En l’espèce, après avoir été contacté par téléphone le 7 février 2019 par la directrice des ressources humaines de son entreprise qui l’a informé de son licenciement, un salarié reçoit par la suite une lettre de licenciement pour faute grave postée le même jour. Estimant avoir fait l’objet d’un licenciement verbal, il saisit la juridiction prud’homale afin de contester la rupture de son contrat de travail.
Pour sa défense, l’employeur fait savoir que la société a prévenu le salarié de son licenciement par téléphone le jour même de l’envoi de la lettre de licenciement par courtoisie, afin de lui éviter de se présenter à une réunion et de se voir congédier devant ses collègues de travail.
La Cour de cassation approuve les juges du fond d’avoir jugé le licenciement du salarié sans cause réelle ni sérieuse.
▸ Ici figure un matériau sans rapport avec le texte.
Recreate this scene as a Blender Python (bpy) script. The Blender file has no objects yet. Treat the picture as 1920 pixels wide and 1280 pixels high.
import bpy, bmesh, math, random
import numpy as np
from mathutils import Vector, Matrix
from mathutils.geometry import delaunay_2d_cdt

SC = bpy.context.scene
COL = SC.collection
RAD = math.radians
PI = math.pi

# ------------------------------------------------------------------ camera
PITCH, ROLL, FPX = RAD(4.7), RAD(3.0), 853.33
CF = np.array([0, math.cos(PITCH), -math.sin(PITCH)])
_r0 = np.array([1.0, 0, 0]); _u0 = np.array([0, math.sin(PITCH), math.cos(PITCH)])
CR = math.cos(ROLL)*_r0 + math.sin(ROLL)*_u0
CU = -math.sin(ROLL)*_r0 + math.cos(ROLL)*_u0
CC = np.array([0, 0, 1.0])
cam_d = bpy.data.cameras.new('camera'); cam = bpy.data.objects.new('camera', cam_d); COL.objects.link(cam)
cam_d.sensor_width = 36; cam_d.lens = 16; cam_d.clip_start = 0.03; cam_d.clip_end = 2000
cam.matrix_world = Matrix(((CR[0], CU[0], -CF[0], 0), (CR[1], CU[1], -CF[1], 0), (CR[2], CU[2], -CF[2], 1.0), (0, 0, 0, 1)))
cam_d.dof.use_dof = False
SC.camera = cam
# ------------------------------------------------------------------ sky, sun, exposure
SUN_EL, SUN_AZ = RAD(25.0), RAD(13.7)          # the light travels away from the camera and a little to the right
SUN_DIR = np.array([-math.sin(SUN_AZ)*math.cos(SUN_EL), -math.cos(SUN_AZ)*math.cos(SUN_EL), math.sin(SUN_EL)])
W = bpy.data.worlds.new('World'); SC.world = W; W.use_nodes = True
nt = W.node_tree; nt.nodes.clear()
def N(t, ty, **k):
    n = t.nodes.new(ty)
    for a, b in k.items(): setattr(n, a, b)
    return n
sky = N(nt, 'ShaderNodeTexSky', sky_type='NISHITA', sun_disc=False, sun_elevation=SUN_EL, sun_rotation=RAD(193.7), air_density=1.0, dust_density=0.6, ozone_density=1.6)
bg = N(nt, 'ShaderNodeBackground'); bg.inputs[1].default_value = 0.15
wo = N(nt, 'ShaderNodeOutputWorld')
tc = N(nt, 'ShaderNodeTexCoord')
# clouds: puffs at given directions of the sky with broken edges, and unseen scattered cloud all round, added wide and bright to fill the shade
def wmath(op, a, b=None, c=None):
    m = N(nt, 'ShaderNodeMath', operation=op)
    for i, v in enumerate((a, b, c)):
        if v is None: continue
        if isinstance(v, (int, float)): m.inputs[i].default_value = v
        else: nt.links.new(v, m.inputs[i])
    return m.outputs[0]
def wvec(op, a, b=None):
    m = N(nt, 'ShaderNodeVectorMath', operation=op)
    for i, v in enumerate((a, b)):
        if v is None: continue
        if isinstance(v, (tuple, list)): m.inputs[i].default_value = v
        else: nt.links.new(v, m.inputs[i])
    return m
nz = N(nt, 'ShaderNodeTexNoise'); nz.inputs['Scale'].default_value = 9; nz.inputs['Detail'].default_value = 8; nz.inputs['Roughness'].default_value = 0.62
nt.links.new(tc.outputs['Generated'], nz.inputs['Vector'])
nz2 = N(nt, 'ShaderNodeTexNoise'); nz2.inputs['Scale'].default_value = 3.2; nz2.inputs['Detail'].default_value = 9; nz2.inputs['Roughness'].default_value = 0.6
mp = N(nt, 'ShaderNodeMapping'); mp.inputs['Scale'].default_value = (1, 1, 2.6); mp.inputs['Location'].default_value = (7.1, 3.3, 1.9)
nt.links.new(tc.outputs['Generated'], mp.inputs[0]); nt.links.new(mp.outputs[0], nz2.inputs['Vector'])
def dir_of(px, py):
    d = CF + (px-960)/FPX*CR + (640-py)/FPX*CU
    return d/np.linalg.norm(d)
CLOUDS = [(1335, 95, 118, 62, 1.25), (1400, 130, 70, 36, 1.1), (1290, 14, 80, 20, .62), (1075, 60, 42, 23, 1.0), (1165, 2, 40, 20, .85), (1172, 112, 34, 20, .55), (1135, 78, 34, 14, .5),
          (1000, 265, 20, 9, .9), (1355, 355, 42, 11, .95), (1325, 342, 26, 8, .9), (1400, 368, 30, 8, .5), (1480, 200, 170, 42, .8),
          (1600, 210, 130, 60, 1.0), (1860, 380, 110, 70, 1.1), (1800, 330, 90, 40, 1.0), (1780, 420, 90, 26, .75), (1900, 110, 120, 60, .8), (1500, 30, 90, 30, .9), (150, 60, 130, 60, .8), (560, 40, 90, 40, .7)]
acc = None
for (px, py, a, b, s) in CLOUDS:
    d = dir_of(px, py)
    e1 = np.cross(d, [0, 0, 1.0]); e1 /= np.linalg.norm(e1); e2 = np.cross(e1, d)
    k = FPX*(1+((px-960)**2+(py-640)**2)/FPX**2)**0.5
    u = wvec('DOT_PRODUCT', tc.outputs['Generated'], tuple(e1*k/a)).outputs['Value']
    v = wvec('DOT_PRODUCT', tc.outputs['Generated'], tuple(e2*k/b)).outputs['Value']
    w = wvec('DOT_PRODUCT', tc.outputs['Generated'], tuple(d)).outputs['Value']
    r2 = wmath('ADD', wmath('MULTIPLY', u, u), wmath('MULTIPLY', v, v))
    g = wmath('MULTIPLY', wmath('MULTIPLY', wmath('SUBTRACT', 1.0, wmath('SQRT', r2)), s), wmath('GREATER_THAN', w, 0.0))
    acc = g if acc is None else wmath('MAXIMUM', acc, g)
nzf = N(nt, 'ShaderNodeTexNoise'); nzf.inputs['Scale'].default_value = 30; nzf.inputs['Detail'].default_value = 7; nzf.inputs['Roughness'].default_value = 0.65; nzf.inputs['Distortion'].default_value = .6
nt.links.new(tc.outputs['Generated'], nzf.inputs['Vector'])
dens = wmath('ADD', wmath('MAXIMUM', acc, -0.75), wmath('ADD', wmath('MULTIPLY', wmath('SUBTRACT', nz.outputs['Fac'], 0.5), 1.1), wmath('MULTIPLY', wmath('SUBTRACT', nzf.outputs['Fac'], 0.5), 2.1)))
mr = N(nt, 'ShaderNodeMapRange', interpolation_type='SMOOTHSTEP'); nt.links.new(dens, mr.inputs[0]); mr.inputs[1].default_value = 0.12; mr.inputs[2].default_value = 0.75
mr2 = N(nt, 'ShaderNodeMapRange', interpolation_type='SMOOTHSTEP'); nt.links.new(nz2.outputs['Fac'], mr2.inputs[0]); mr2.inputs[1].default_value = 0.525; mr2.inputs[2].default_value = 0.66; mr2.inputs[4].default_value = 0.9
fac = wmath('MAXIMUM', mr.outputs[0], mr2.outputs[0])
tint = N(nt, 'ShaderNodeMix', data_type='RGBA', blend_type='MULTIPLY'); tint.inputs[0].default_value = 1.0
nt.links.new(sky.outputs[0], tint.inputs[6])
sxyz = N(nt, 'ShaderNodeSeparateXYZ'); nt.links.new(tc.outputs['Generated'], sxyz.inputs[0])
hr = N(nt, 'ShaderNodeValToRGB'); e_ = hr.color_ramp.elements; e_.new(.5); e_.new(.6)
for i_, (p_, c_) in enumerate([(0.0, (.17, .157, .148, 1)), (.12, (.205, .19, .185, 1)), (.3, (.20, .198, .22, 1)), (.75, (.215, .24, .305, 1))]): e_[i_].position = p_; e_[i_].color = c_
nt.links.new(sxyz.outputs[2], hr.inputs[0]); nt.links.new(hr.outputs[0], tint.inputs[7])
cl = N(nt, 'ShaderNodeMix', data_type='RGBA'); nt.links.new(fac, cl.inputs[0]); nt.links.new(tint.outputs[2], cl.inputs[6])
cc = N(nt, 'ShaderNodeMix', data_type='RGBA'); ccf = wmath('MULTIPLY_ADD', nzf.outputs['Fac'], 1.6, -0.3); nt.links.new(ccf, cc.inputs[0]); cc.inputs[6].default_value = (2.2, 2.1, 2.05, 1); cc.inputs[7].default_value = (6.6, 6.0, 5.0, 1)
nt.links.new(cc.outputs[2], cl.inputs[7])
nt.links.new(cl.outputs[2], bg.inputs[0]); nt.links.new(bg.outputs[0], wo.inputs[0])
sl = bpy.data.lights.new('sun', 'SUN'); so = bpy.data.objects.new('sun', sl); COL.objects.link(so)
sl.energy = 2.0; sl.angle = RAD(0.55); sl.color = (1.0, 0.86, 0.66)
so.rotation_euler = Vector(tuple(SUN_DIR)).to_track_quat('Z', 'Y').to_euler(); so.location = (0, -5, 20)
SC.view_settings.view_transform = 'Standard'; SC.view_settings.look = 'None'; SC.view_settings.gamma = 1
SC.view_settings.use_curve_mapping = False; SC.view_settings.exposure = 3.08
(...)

La Cour d’appel avait constaté que le salarié apportait la preuve qu’il avait été informé verbalement de son licenciement lors d’une conversation téléphonique avec la directrice des ressources humaines de l’entreprise, et que cette conversation avait eu lieu avant l’envoi de la lettre de licenciement. Les déclarations du salarié étaient corroborées par le témoignage de deux collègues qui avaient entendu la conversation, car il avait activé le haut-parleur du téléphone.
Les juges du fond, approuvés par la Cour de cassation, rappellent qu’un appel téléphonique ne peut pas suppléer la lettre de licenciement adressée ultérieurement. Ce principe s’applique même si la lettre de licenciement est adressée au salarié le jour même, sous la signature de l’auteur de l’appel téléphonique. Dès lors, la Cour d’appel ne pouvait qu’en déduire que le salarié avait été licencié verbalement et que son licenciement était sans cause réelle et sérieuse. Il importe peu, à cet égard, que l’employeur ait voulu épargner au salarié l’annonce publique de son licenciement.
Il faut noter que la solution aurait certainement été différente si l’employeur avait pu démontrer que la lettre de licenciement avait été postée avant la conversation téléphonique.
En effet, la Cour de cassation, qui juge de manière constante que la rupture du contrat de travail se situe à la date où l’employeur a manifesté sa volonté d’y mettre fin, c’est-à-dire au jour de l’envoi de la lettre recommandée avec demande d’avis de réception notifiant le licenciement (Cass. soc. 6 mai 2009 no 08-40.395 ; Cass. soc. 28 septembre 2022 n° 21-15.606), accorde une attention particulière à la chronologie des faits.
Elle a ainsi jugé dans un arrêt de 2022 qu’une cour d’appel ne peut pas décider que le licenciement est dépourvu de cause réelle et sérieuse au motif que le salarié a été licencié verbalement par téléphone concomitamment à l’envoi du courrier de licenciement, sans rechercher si ledit courrier n’a pas été expédié avant la conversation téléphonique (Cass. soc. 28 septembre 2022 n° 21-15.606).
Dans l’arrêt du 3 avril 2024, le témoignage des collègues du salarié a été déterminant pour permettre aux juges d’établir cette chronologie. Il est donc conseillé à l’employeur qui souhaite, par courtoisie, informer verbalement son salarié de son licenciement, d’envoyer la lettre de rupture du contrat de travail avant cette conversation.